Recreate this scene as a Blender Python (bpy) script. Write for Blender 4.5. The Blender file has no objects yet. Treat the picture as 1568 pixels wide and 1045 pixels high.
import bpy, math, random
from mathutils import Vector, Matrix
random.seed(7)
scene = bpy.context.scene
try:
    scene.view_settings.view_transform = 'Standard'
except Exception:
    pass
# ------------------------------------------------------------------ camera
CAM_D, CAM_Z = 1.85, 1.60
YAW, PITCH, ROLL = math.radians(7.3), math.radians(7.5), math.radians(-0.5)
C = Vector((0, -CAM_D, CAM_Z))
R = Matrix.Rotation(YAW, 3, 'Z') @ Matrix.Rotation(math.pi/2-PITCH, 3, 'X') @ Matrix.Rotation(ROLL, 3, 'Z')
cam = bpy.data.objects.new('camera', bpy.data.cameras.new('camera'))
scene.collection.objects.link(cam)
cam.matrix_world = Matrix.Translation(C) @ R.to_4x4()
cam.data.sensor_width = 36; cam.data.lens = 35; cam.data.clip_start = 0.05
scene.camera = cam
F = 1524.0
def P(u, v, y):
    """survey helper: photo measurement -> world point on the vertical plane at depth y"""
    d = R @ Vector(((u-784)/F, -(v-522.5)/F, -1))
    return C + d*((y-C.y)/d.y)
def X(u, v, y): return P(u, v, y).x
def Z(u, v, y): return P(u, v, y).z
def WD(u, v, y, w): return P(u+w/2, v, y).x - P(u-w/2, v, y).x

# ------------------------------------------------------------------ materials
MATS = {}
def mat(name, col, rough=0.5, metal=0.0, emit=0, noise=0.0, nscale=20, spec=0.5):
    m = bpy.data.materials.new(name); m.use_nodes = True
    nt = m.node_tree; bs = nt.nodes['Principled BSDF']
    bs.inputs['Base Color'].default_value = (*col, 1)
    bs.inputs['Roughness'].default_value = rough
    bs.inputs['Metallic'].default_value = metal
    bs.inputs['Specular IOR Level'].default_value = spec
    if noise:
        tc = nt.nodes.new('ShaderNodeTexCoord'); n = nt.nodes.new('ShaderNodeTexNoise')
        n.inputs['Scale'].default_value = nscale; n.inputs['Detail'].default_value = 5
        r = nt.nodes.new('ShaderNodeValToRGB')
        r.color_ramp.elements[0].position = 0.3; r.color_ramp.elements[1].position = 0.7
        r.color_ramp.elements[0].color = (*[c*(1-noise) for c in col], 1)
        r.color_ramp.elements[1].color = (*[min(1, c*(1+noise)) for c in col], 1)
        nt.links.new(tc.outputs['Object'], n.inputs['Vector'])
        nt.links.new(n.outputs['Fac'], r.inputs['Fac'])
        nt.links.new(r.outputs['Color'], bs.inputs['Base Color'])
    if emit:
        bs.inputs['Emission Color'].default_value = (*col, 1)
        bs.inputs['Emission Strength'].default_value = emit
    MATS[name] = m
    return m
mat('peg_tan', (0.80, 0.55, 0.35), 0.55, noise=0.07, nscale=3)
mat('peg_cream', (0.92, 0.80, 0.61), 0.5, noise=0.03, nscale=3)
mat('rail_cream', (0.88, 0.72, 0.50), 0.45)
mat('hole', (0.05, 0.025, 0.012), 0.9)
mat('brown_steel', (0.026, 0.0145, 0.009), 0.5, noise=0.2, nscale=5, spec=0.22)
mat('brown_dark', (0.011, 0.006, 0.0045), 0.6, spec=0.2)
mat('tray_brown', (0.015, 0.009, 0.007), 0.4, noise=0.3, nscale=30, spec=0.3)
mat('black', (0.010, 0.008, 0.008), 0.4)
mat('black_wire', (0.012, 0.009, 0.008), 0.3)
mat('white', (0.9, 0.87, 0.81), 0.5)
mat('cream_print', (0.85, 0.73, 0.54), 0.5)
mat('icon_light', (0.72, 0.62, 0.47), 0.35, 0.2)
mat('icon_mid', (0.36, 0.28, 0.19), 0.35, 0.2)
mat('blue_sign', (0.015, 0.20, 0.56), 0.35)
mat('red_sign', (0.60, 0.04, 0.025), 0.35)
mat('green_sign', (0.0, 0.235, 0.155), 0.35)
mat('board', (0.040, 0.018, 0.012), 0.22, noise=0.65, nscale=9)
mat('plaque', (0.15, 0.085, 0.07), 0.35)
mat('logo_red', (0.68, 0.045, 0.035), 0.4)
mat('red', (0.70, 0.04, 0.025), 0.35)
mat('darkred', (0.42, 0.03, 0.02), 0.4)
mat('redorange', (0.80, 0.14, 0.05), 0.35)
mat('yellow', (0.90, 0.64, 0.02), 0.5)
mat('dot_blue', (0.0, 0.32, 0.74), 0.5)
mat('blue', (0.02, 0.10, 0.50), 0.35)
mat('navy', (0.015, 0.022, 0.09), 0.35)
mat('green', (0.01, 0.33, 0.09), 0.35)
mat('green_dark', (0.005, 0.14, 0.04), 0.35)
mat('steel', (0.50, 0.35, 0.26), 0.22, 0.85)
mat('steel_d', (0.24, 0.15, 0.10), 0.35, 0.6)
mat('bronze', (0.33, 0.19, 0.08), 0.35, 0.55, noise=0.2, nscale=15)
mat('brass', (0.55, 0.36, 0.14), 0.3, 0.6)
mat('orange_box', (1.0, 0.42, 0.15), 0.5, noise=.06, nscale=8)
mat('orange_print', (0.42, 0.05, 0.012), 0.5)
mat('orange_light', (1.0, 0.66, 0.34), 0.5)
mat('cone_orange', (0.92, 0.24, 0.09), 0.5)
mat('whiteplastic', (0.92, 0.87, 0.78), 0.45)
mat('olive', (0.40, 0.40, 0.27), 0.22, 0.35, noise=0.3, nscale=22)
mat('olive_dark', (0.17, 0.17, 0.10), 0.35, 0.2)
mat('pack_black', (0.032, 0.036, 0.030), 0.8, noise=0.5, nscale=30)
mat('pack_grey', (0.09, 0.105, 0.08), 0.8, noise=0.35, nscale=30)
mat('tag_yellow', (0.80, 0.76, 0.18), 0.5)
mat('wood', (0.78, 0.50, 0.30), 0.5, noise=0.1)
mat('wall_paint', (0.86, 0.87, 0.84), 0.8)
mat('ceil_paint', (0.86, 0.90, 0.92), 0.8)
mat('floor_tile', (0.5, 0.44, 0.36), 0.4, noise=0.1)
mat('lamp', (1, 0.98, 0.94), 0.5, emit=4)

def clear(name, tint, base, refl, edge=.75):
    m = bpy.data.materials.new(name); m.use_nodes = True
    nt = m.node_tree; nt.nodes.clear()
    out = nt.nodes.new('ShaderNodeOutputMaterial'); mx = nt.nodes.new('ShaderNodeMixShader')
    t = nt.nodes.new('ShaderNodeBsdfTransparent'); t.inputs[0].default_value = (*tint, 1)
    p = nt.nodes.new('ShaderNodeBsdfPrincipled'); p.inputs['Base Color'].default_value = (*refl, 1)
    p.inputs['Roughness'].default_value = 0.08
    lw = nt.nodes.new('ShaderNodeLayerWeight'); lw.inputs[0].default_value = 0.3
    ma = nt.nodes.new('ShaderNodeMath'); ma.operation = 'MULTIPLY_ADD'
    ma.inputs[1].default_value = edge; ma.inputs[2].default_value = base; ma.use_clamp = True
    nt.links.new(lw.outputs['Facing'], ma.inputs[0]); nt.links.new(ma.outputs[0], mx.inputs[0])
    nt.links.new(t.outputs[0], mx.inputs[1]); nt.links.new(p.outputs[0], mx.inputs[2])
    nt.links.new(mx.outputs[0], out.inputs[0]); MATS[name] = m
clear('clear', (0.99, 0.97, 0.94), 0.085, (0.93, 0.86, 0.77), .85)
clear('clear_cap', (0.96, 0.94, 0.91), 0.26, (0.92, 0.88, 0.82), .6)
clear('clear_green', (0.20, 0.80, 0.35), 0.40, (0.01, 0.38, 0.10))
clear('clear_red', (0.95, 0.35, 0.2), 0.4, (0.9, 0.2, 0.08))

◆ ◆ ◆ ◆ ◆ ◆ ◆

WHAT YOU HAVE TO DO =>
Exactly as they stand, set down the lines from the top of the data through the line with "def WD(u, v, y, w): return".

FINAL RESULT =>
Recreate this scene as a Blender Python (bpy) script. Write for Blender 4.5. The Blender file has no objects yet. Treat the picture as 1568 pixels wide and 1045 pixels high.
import bpy, math, random
from mathutils import Vector, Matrix
random.seed(7)
scene = bpy.context.scene
try:
    scene.view_settings.view_transform = 'Standard'
except Exception:
    pass
# ------------------------------------------------------------------ camera
CAM_D, CAM_Z = 1.85, 1.60
YAW, PITCH, ROLL = math.radians(7.3), math.radians(7.5), math.radians(-0.5)
C = Vector((0, -CAM_D, CAM_Z))
R = Matrix.Rotation(YAW, 3, 'Z') @ Matrix.Rotation(math.pi/2-PITCH, 3, 'X') @ Matrix.Rotation(ROLL, 3, 'Z')
cam = bpy.data.objects.new('camera', bpy.data.cameras.new('camera'))
scene.collection.objects.link(cam)
cam.matrix_world = Matrix.Translation(C) @ R.to_4x4()
cam.data.sensor_width = 36; cam.data.lens = 35; cam.data.clip_start = 0.05
scene.camera = cam
F = 1524.0
def P(u, v, y):
    """survey helper: photo measurement -> world point on the vertical plane at depth y"""
    d = R @ Vector(((u-784)/F, -(v-522.5)/F, -1))
    return C + d*((y-C.y)/d.y)
def X(u, v, y): return P(u, v, y).x
def Z(u, v, y): return P(u, v, y).z
def WD(u, v, y, w): return P(u+w/2, v, y).x - P(u-w/2, v, y).x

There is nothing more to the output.